Admiral Gary Roughead refrained from making any strong criticism of China when he met with reporters in Beijing Sunday.

He said he and Chinese Admiral Wu Shengli did discuss a March encounter between the U.S. military ship Impeccable and Chinese vessels. The U.S. side claims the Impeccable was operating in international waters. The Chinese side claims that the U.S. ship was in China's so-called Exclusive Economic Zone, and needed China's permission.

Roughead downplayed the apparent remaining differences of opinion on the legality of encounters that occur within China's Exclusive Economic Zone.

"I come back to the fact that, whereas we may have different interpretations of the operations in an EEZ, it is important that the interactions between our ships, regardless of whether they are navy or any other maritime agency, be professional, safe and do not jeopardize the well being of our sailors," said Roughead.

Roughead said he had what he described as a "good briefing" on the People's Liberation Army's Navy, in a meeting with the Chinese admiral Saturday. He also praised U.S.-China cooperation in counter-piracy efforts off the coast of Somalia.

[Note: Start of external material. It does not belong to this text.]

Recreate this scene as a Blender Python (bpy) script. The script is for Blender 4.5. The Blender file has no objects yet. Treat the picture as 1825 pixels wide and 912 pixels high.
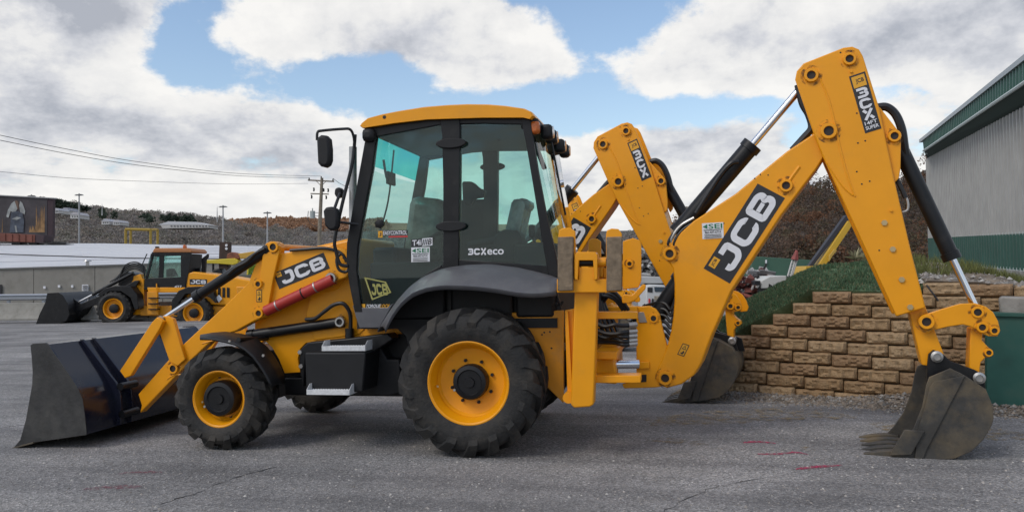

"I would say that if I had to characterize a topic that we spent more time on than anything else, it was the work that our two navies are doing in the counter-piracy mission," he said. "That is, obviously, very much in the forefront of both of our minds. And it is also the first time that we have operated together that far from China, and with a common real-world mission of counter-piracy."

The U.S. naval official said he is not surprised to see China's navy develop and modernize, along with the country's rapid economic growth. But he again repeated the Pentagon's concerns about transparency.

"We can look at the types of ships, and the types of airplanes, and the numbers of airplanes, and that's interesting and worthy of note, but it is how countries elect to use those capabilities, and what the purposes are that they say, and how they will use them, and how they will interact with other navies," he added.

Roughead did not directly answer questions as to whether U.S.-China military ties are definitely back to normal. But he stressed he and the Chinese admiral will have several opportunities over the next few days to deepen their discussions and talk about how to move relations forward.

The U.S. and Chinese admirals will share an airplane together Sunday, as they both head to the coastal Chinese city of Qingdao to take part in activities this week marking the PLA Navy's 60th anniversary.

Chinese media say 21 naval vessels from 14 countries, including the United States, Russia and South Korea, will join the event.